**What is expected:**
Restate word for word the lines of the records below, starting at the line that contains "The Blender Python" and ending at the line that contains "(.40, .30, .17), .8, bump=.1), T_)", with both of those lines included and nothing else.

**Data extract:**
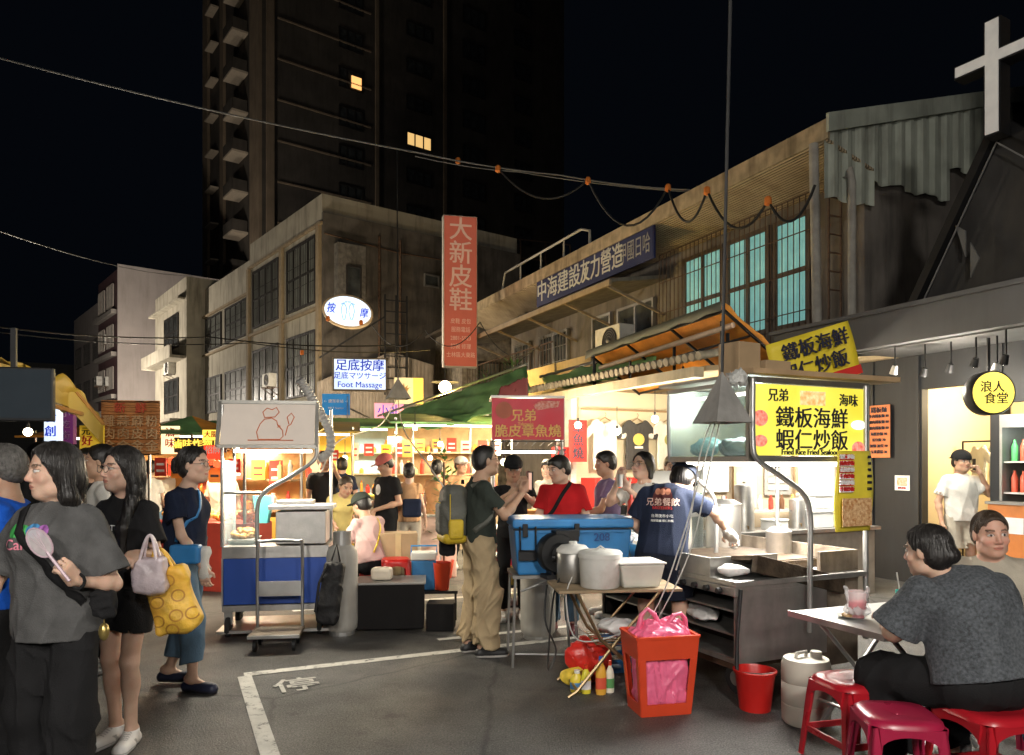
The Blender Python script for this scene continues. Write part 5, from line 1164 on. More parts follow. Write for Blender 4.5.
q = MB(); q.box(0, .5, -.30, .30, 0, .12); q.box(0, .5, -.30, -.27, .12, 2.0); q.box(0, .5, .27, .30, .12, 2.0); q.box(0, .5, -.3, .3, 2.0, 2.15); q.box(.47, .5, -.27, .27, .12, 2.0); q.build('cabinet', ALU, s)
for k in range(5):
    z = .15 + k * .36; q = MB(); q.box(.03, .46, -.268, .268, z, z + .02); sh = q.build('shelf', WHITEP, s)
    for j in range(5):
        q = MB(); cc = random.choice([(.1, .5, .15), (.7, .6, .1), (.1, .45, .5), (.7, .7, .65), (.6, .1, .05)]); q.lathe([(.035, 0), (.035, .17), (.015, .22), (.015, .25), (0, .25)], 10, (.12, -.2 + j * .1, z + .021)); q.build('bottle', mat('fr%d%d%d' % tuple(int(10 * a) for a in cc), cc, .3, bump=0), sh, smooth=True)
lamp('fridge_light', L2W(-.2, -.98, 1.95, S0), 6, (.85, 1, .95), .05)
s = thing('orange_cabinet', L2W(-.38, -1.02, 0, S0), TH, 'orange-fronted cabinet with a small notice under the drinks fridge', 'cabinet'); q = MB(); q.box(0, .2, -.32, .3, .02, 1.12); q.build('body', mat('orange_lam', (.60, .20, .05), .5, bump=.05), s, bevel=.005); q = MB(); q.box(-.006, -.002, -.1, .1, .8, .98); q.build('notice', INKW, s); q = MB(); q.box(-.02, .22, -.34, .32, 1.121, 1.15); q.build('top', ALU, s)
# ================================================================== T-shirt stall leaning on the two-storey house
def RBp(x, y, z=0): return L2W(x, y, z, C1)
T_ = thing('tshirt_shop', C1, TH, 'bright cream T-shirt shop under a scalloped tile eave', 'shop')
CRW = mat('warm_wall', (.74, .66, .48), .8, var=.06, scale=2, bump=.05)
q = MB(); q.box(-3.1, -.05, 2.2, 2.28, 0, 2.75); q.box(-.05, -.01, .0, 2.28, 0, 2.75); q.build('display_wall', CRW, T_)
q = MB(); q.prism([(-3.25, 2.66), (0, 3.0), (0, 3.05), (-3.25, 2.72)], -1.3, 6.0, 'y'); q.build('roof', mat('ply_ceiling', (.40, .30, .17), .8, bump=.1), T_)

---

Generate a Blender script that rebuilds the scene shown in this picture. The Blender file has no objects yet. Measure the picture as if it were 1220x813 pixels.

**Exercise response:**
The Blender Python script for this scene continues. Write part 5, from line 1164 on. More parts follow. Write for Blender 4.5.
q = MB(); q.box(0, .5, -.30, .30, 0, .12); q.box(0, .5, -.30, -.27, .12, 2.0); q.box(0, .5, .27, .30, .12, 2.0); q.box(0, .5, -.3, .3, 2.0, 2.15); q.box(.47, .5, -.27, .27, .12, 2.0); q.build('cabinet', ALU, s)
for k in range(5):
    z = .15 + k * .36; q = MB(); q.box(.03, .46, -.268, .268, z, z + .02); sh = q.build('shelf', WHITEP, s)
    for j in range(5):
        q = MB(); cc = random.choice([(.1, .5, .15), (.7, .6, .1), (.1, .45, .5), (.7, .7, .65), (.6, .1, .05)]); q.lathe([(.035, 0), (.035, .17), (.015, .22), (.015, .25), (0, .25)], 10, (.12, -.2 + j * .1, z + .021)); q.build('bottle', mat('fr%d%d%d' % tuple(int(10 * a) for a in cc), cc, .3, bump=0), sh, smooth=True)
lamp('fridge_light', L2W(-.2, -.98, 1.95, S0), 6, (.85, 1, .95), .05)
s = thing('orange_cabinet', L2W(-.38, -1.02, 0, S0), TH, 'orange-fronted cabinet with a small notice under the drinks fridge', 'cabinet'); q = MB(); q.box(0, .2, -.32, .3, .02, 1.12); q.build('body', mat('orange_lam', (.60, .20, .05), .5, bump=.05), s, bevel=.005); q = MB(); q.box(-.006, -.002, -.1, .1, .8, .98); q.build('notice', INKW, s); q = MB(); q.box(-.02, .22, -.34, .32, 1.121, 1.15); q.build('top', ALU, s)
# ================================================================== T-shirt stall leaning on the two-storey house
def RBp(x, y, z=0): return L2W(x, y, z, C1)
T_ = thing('tshirt_shop', C1, TH, 'bright cream T-shirt shop under a scalloped tile eave', 'shop')
CRW = mat('warm_wall', (.74, .66, .48), .8, var=.06, scale=2, bump=.05)
q = MB(); q.box(-3.1, -.05, 2.2, 2.28, 0, 2.75); q.box(-.05, -.01, .0, 2.28, 0, 2.75); q.build('display_wall', CRW, T_)
q = MB(); q.prism([(-3.25, 2.66), (0, 3.0), (0, 3.05), (-3.25, 2.72)], -1.3, 6.0, 'y'); q.build('roof', mat('ply_ceiling', (.40, .30, .17), .8, bump=.1), T_)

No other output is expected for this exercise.